Ni les mille dangers de mort, ni le danger bien autrement redoutable de tomber vivante entre les mains des Iroquois et d’être emmenée en captivité ne purent arrêter Mlle Mance. Quand, au printemps de 1642, les hardis pionniers, avec des cris de joie et des chants d’actions de grâces, prirent possession de l’île de Montréal, elle était au milieu d’eux. Au bord de la forêt traversée par le soleil de mai, elle prépara l’autel où se dit la première messe.

Un attrait mystérieux et puissant avait poussé Mlle Mance à Ville-Marie. Le dévouement qui se dépense goutte à goutte exige une volonté suprême et l’ensemble des plus hautes vertus. Jamais le sien ne se démentit. Toujours occupée des malades et des blessés, ne reculant devant aucun travail, aucun dégoût, aucune lassitude, elle vécut dans son humble hôpital entouré d’une palissade de pieux.

À Ville-Marie, il y avait des meurtrières à toutes les maisons, et pour franchir le seuil de sa porte, un homme prenait ses armes. On vivait dans la continuelle appréhension de ces ennemis féroces et rusés qui surgissaient partout comme des fantômes sinistres et sanglants.

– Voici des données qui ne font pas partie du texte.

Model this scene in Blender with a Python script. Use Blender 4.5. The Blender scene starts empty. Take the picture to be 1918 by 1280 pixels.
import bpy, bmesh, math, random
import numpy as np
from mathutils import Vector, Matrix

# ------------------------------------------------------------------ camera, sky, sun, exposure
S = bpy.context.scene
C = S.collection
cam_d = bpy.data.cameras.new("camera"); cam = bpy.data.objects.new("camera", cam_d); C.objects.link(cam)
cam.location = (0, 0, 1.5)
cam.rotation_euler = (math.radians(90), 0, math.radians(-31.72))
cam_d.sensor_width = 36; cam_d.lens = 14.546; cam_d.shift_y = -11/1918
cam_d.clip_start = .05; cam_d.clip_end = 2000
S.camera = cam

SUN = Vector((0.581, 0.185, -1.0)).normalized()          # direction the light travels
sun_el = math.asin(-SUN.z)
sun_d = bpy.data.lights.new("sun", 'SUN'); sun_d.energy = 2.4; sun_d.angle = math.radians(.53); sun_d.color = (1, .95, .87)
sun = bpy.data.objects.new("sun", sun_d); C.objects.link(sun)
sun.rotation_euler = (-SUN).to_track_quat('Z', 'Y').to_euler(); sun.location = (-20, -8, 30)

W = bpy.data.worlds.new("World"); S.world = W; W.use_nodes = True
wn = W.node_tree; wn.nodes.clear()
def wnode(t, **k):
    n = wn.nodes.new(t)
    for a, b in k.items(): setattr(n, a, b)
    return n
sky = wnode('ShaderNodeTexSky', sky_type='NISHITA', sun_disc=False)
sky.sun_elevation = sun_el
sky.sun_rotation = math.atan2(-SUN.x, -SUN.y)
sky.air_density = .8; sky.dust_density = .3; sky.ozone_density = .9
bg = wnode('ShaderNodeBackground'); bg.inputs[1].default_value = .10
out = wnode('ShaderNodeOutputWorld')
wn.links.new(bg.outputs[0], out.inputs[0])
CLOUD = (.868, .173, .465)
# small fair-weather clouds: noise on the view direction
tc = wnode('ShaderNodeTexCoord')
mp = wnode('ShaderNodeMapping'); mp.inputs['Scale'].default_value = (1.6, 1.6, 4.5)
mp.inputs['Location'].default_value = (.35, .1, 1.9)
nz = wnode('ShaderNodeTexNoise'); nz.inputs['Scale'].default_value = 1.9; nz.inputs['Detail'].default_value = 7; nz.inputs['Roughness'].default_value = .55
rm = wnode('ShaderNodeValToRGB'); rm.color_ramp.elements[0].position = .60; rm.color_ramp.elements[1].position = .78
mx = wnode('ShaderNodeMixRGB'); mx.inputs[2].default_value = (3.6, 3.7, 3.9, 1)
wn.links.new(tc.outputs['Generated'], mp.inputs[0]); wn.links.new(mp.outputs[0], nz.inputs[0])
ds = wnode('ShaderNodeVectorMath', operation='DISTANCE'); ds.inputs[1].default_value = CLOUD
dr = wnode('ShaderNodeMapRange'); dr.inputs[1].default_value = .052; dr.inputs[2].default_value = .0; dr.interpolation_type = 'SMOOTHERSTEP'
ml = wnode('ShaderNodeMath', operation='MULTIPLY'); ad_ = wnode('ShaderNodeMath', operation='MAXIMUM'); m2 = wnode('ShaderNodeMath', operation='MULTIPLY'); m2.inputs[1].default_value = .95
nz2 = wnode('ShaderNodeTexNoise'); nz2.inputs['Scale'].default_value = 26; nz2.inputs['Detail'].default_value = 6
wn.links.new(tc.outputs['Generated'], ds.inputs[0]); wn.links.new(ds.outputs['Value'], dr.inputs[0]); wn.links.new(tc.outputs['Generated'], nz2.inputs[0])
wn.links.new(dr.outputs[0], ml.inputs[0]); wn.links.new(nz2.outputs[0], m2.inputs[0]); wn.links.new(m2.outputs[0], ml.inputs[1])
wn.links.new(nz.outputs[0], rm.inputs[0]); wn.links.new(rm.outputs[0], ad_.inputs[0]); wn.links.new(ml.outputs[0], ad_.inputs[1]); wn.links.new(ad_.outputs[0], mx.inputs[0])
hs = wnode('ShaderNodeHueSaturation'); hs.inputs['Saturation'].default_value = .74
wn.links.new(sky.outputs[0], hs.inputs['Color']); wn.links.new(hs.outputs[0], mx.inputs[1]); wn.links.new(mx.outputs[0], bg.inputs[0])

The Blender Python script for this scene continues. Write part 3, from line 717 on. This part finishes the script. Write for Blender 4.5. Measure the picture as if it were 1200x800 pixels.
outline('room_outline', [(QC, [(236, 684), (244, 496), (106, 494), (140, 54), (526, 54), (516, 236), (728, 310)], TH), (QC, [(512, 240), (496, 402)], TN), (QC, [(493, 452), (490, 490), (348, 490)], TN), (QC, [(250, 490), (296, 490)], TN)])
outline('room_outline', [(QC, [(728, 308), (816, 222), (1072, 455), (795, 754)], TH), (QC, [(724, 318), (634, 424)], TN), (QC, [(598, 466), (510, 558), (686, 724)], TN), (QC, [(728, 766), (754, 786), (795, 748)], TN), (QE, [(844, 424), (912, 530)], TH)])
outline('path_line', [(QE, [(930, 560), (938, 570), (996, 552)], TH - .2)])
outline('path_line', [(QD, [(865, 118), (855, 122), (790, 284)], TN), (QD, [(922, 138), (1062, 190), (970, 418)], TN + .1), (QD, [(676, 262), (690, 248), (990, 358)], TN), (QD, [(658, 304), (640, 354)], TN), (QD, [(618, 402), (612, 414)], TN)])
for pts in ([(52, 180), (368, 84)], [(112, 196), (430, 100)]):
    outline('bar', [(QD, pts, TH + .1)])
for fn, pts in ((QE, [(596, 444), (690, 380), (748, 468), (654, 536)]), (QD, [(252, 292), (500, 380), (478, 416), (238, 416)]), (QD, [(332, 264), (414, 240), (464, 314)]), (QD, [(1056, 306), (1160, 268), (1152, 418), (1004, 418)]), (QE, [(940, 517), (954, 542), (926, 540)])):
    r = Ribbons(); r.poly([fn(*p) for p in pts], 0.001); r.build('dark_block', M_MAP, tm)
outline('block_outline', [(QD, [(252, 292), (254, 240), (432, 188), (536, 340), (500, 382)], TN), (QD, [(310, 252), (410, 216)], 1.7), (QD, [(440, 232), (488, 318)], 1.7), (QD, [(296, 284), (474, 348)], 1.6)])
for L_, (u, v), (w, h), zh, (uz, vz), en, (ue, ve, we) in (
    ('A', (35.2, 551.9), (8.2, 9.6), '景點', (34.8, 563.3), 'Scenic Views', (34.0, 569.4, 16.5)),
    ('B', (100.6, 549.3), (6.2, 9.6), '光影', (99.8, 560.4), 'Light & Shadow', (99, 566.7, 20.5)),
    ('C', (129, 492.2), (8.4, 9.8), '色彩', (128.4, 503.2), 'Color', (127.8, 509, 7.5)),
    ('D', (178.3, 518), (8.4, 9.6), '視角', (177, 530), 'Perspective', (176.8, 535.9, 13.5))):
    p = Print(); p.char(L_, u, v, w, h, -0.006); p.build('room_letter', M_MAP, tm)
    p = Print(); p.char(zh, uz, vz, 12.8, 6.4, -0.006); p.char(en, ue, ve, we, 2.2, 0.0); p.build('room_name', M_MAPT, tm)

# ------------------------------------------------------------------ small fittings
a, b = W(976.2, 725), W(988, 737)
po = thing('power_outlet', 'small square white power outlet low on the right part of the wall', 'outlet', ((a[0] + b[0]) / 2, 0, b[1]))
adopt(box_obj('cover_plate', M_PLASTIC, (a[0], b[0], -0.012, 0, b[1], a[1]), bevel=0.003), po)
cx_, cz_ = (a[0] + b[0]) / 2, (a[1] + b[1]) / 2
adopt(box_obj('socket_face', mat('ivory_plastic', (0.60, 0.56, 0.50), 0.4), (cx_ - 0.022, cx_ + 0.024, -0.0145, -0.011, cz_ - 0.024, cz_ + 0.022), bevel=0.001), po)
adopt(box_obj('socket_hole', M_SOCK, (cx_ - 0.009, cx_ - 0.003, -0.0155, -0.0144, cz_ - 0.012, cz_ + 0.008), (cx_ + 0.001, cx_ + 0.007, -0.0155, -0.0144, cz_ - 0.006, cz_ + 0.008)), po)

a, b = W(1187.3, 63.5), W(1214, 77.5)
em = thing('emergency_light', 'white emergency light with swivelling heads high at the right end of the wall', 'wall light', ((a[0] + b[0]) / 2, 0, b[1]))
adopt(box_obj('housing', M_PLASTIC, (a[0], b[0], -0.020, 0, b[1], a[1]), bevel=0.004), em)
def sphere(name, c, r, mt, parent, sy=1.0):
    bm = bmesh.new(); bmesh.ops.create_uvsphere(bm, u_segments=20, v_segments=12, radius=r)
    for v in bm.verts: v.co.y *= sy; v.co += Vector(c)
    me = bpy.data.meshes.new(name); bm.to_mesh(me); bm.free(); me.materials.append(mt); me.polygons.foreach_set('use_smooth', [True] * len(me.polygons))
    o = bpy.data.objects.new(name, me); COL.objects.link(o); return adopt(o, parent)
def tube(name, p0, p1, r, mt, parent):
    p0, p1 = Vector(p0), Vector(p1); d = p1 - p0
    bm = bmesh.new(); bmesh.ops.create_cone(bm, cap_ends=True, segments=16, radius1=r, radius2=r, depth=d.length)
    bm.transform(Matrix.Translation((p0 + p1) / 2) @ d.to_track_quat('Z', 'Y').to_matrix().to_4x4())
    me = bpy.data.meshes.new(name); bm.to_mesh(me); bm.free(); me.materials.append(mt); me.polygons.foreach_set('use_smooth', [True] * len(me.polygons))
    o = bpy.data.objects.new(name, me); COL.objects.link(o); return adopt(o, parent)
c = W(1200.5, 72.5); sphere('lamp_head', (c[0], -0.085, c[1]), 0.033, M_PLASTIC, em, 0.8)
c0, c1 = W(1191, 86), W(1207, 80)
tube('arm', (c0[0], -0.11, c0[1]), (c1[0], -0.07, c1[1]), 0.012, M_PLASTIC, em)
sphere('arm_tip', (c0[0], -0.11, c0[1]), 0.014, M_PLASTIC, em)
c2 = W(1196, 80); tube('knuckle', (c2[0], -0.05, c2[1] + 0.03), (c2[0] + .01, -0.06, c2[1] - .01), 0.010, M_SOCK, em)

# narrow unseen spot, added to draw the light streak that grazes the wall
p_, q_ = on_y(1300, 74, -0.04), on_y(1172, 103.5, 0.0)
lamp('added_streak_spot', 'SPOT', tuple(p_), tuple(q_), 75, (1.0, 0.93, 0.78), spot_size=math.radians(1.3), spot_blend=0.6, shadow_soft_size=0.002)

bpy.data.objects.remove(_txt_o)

Jeanne Mance avait, de la sainte, l’abnégation surhumaine, le dévouement surnaturel, mais elle avait aussi les délicatesses et les faiblesses de la femme. Elle n’a rien écrit de ses impressions, mais les religieuses qui la remplacèrent à l’hôpital ont laissé des annales. Elles avouent ingénument que le service des malades — bien qu’accablant à cause des veilles qu’il nécessitait — ne leur semblait rien comparé aux frayeurs où elles étaient d’être prises par les Iroquois.